When I said "remote", I meant in a social rather than a physical sense. Monasteries, like most of medieval society, was very socially stratified. There was the Lord Abbot at the top, who lived very well judging by the houses I've seen, there were the monks, the lay brothers, and the peasants who toiled for them. Large parts of the monastery were off-limits unless you were in the correct part of the hierarchy - for the ordinary folk for sure it was not "their" monastery.
I understand that you have to be careful bringing modern assumptions to the medieval scene, but modern thought processes and analysis are perfectly fair. After all, if we thought like medieval people now we would be clammering for an end to these twisted experiments in democracy and hygiene! :) With the benefit of hindsight and a detached view we might even be better able to understand what was going on than the people at the time.
You seem to be saying that the Monastery was no better than any other large landowner of the time. That may be true, but do we applaud it because of that? My answer is that therefore the whole system needed to be swept away - as was indeed happening.
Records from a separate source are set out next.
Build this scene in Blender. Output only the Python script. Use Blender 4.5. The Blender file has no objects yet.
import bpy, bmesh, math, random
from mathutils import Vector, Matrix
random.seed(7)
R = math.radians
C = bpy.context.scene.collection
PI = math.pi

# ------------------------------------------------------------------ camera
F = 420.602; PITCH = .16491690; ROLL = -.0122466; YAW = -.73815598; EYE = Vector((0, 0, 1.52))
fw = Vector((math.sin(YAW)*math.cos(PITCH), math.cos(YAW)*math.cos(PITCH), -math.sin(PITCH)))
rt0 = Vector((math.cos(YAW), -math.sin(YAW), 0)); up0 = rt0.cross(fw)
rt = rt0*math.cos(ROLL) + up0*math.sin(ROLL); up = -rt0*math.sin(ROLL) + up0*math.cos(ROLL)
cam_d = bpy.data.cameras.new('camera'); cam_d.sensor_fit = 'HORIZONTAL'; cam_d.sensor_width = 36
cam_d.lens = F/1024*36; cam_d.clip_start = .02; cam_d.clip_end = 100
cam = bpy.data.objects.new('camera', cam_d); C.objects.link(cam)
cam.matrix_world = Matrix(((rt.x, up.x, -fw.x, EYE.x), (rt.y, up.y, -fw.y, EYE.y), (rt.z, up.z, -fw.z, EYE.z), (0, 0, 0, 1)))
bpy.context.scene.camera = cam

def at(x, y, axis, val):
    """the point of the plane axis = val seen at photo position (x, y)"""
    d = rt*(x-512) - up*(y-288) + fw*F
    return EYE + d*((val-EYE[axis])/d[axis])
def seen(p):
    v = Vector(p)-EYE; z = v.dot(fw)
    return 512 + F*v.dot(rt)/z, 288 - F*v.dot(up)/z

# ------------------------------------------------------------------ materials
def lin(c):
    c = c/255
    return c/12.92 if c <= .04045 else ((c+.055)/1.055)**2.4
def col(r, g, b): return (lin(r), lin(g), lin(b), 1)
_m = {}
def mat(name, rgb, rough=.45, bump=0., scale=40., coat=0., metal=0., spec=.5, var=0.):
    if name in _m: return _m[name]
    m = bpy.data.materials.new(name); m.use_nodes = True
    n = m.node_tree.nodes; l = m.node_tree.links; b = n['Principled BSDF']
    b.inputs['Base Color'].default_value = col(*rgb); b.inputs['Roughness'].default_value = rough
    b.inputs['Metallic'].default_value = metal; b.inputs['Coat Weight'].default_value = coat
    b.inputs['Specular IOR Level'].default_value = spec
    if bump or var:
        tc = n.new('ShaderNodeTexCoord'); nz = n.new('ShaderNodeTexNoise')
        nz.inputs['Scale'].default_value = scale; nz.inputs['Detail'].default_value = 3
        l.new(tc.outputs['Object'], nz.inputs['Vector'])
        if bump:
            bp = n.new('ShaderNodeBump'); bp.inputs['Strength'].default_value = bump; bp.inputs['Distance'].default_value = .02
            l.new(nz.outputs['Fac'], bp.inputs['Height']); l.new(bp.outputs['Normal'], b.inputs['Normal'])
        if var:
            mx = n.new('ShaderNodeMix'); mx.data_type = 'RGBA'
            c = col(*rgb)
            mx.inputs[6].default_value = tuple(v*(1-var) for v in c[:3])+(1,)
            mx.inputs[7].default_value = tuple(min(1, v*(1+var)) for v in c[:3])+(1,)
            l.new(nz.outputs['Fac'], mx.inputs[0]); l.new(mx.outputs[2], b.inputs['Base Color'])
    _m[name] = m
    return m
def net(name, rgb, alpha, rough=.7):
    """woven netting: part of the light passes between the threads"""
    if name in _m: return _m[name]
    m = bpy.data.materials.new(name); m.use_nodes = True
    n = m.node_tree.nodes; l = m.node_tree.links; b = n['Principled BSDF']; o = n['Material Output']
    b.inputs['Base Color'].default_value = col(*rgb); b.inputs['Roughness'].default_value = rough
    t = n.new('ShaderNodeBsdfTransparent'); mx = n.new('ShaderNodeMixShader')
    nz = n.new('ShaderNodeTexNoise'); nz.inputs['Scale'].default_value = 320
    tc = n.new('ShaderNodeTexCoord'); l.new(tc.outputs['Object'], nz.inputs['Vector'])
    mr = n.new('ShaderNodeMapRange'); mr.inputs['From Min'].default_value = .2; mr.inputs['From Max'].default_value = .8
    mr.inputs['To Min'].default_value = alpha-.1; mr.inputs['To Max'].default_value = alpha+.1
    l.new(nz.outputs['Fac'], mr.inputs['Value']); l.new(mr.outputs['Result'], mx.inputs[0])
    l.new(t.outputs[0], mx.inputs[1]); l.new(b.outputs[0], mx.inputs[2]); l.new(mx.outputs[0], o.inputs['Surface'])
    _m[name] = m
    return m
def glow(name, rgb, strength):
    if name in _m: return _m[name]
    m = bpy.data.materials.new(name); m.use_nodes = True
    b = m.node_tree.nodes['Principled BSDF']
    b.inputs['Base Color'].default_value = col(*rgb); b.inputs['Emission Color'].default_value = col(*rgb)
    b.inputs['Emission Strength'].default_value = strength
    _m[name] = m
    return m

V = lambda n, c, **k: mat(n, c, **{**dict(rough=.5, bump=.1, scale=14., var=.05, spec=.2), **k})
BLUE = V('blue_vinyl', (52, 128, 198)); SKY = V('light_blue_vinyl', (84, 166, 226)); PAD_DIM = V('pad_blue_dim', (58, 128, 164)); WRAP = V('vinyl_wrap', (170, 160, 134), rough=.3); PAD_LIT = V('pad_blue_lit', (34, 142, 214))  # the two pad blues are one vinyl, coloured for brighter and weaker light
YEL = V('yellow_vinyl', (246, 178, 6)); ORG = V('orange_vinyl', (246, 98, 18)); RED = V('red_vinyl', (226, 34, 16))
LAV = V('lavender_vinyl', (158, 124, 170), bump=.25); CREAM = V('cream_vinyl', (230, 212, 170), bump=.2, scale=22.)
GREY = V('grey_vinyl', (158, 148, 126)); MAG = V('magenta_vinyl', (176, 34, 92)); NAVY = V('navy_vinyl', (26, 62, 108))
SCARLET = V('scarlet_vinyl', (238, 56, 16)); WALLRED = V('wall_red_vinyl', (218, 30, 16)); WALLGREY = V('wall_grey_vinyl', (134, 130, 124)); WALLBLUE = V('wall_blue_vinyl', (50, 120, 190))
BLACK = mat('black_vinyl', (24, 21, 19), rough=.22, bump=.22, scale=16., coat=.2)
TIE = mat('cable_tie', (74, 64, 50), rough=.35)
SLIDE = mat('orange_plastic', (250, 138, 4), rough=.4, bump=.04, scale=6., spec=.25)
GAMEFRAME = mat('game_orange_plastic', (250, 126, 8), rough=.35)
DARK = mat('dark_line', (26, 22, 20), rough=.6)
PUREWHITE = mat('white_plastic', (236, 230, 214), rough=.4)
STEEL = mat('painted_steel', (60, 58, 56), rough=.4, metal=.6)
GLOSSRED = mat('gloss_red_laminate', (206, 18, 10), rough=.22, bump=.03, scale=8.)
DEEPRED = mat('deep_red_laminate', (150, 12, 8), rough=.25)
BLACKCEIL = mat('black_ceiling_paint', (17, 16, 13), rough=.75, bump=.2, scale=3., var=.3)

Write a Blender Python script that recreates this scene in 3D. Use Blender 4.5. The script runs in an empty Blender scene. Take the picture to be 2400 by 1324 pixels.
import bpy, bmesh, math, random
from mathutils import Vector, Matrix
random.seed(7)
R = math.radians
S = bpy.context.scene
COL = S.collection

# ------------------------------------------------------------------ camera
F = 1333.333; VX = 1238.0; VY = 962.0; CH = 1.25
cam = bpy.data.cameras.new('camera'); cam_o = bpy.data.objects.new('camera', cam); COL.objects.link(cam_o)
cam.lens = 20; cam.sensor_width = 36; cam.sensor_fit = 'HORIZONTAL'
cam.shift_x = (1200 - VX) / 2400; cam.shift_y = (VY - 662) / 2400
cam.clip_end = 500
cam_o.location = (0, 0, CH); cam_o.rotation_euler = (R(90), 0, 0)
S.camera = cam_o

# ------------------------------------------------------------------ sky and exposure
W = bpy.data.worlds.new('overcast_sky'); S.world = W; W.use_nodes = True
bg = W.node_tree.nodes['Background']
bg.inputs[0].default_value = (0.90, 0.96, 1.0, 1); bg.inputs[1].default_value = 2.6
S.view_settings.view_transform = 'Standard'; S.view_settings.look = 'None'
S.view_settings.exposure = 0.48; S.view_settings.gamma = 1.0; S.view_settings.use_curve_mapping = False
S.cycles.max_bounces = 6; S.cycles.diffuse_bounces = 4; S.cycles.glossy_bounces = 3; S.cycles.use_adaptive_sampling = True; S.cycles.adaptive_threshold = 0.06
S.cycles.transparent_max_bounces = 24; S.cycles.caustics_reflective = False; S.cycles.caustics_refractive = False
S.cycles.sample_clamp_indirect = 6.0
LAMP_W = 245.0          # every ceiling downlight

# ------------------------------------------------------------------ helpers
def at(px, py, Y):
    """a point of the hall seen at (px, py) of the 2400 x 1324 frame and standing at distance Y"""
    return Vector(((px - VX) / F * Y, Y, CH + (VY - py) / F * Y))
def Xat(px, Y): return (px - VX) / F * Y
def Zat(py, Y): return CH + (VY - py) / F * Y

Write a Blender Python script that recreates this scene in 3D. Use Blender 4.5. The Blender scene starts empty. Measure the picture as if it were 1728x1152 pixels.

The great landholders were in decline, had been for some time. The new power was the rising mercantile classes - the bourgeoise in London, as you pointed out. To make any progress, the old order has to be dismantled. In that sense, the dissolution of the monasteries was a bit like the Highland clearances. It was unpleasant and very traumatic for the people who were still clinging to the old way of doing things, but it had to be done. I know that's harsh, because a lot of people suffered a great deal, but come on - would you want to hold onto a feudal organisation of society for ever more?
Of course I realise that there were many monasteries and some were much better run than others. Some were very decent and tried to live up to their calling, but more were no better than any other rapacious landowner. But it's a religious house. More should be expected of it than that. If it is the same as secular society, what us is it to God?
Basically what you're saying here is that the entire system was bad and deserved to be smashed (does that include all "stratification"? Uh-oh.) But how is it a good thing that the King decides to smash only the Church and not his nobility and gentry (or the merchants in London?) This is theft pure and simple, theft from people that the King saw as his political opponents (he sent Thomas Cromwell around to collect 'evidence' to justify his actions, and Cromwell the dutiful servant obliged with 'evidence'. Given Cromwell's overall conduct, I am a bit suspicious - but of course in the end none of it did him any good.)
"They had it coming" is no explanation when it's clear that everybody "had it coming" but only the Church got it.
This was a serious injustice to the clerics who were administering their property according to the laws and rules applicable to everybody at the time. It was a serious injustice (and often terminal) to all the people who depended on them -- who were abandoned by Henry and only belatedly dealt with by the Poor Laws (which were largely ineffectual til revised by Elizabeth anyhow).
Evil is evil is evil, and justifying it by saying that the old order had to go is wrong.
‘After all, if we thought like medieval people now we would be clammering for an end to these twisted experiments in democracy and hygiene! :)’
Actually that seems to be exactly what the radical forces in the West seem to be doing these days.